2. A heatable plate according to claim 1, characterized in that at least one edge other than the bent edge of the plate is connected to a heating element.

3. A heatable plate according to claim 2, characterized in that an electric current can be passed through the plate by means of the heating element for heating the plate.

4. A heatable plate according to claim 1, characterized in that the plate comprises at least two bent edges positioned opposite each other.

5. A heatable plate according to claim 1, characterized in that the heatable plate is made of a metal.

6. A heatable plate according to claim 1, characterized in that the heatable plate is provided with at least one ceramic layer and at least one conductive layer.

7. A heatable plate according to claim 6, characterized in that the upper side of the ceramic layer forms the contact surface.
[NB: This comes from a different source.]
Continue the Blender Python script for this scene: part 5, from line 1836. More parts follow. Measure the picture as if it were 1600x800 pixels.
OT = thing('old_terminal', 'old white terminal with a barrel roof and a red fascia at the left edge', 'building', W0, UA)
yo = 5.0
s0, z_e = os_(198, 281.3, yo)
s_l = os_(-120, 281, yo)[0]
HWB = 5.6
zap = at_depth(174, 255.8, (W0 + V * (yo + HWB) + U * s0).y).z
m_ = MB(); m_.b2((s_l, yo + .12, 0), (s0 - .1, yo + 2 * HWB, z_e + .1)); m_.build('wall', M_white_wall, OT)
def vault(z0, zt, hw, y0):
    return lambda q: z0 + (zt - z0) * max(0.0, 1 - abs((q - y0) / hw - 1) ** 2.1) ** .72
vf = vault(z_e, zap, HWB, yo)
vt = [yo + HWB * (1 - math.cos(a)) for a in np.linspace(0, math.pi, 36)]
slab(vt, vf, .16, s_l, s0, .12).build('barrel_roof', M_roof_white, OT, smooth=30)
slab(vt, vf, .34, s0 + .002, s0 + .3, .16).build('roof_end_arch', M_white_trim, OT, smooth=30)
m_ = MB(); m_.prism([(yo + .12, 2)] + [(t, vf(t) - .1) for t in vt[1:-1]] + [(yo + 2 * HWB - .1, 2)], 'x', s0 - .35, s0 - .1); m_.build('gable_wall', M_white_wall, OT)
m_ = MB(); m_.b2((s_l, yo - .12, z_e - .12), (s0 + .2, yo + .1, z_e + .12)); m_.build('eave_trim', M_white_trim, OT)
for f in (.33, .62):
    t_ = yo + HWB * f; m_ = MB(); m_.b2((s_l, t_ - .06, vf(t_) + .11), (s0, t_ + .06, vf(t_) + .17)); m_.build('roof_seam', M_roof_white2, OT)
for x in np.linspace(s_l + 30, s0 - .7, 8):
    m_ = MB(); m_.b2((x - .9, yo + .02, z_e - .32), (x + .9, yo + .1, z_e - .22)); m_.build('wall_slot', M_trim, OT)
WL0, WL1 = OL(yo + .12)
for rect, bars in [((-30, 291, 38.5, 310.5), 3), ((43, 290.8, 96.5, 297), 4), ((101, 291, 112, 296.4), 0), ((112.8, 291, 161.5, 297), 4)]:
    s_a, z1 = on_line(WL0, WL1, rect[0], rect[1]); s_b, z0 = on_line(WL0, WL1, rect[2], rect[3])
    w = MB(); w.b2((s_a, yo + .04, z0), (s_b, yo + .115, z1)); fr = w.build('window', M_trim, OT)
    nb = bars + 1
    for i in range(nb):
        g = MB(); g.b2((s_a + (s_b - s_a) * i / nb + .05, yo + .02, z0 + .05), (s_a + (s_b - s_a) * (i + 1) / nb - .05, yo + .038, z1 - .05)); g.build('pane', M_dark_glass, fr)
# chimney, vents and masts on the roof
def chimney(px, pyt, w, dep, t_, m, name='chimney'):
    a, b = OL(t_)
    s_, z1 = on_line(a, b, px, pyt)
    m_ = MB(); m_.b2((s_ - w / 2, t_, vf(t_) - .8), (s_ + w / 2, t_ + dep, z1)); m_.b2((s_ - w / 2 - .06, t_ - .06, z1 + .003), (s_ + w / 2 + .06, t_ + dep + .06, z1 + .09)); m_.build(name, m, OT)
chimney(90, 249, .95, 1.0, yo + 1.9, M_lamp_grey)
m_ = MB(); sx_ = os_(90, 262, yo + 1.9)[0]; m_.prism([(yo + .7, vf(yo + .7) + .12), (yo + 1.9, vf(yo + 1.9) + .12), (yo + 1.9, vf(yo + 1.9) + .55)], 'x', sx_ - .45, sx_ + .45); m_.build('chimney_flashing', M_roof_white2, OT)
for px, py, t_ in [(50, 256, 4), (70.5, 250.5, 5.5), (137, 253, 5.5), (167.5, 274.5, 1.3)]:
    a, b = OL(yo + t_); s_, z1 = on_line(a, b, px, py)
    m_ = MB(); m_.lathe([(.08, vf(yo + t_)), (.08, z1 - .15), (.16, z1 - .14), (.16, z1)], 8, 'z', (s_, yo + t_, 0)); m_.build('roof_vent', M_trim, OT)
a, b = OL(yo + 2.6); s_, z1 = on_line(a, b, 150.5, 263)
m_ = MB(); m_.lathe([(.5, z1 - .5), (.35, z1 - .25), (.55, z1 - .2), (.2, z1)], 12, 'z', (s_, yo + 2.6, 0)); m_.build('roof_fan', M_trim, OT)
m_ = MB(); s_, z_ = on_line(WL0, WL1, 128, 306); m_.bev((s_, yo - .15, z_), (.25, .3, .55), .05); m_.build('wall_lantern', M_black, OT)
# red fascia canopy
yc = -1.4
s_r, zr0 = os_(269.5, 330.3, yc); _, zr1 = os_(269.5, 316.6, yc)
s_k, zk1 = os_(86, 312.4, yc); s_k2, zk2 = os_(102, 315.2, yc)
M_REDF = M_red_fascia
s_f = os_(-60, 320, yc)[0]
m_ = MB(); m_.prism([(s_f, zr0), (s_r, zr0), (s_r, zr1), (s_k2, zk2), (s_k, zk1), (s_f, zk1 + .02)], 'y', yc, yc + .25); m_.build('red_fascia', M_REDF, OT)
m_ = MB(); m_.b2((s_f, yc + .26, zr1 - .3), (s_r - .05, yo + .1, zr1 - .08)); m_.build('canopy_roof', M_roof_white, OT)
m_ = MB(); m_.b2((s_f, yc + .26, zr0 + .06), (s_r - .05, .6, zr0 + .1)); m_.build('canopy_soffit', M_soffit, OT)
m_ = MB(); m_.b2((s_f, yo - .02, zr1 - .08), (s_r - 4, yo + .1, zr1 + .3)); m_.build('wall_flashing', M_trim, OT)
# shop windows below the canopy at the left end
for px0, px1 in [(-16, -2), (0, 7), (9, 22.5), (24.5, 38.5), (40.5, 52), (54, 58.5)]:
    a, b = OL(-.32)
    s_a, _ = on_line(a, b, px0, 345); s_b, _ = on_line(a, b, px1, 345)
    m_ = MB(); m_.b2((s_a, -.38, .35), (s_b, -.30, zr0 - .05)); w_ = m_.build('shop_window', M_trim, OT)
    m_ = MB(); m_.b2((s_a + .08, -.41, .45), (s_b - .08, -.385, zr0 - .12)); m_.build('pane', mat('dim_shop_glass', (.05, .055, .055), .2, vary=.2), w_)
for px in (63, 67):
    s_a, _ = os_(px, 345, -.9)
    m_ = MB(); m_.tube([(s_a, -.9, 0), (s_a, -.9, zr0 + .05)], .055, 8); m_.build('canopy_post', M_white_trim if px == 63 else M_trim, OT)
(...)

8. A heatable plate according to claim 6, characterized in that the conductive layer is disposed between two ceramic layers.

9. A heatable plate according to claim 6, characterized in that the conductive layer is a metal layer.

10. An oven for heating a strip-shaped carrier for the purpose of fixing components to the strip-shaped carrier, comprising a heatable plate, comprising a contact surface on which the strip-shaped carrier can be positioned, wherein the contact surface is provided with at least one opening connected to a vacuum source, characterized in that the heatable plate comprises at least one edge which is at least partially bent relative to the contact surface, said edge being bent in a direction away from the strip-shaped carrier.

11. An oven according to claim 10, characterized in that the oven is provided with exhaust means on the side of the strip-shaped carrier remote from the heatable plate, whilst a screening plate arranged substantially parallel to the heatable plate is provided between the strip-shaped carrier and the exhaust means.

12. An oven according to claim 11, characterized in that the dimension of the screening plate corresponds to the dimension of the heatable plate.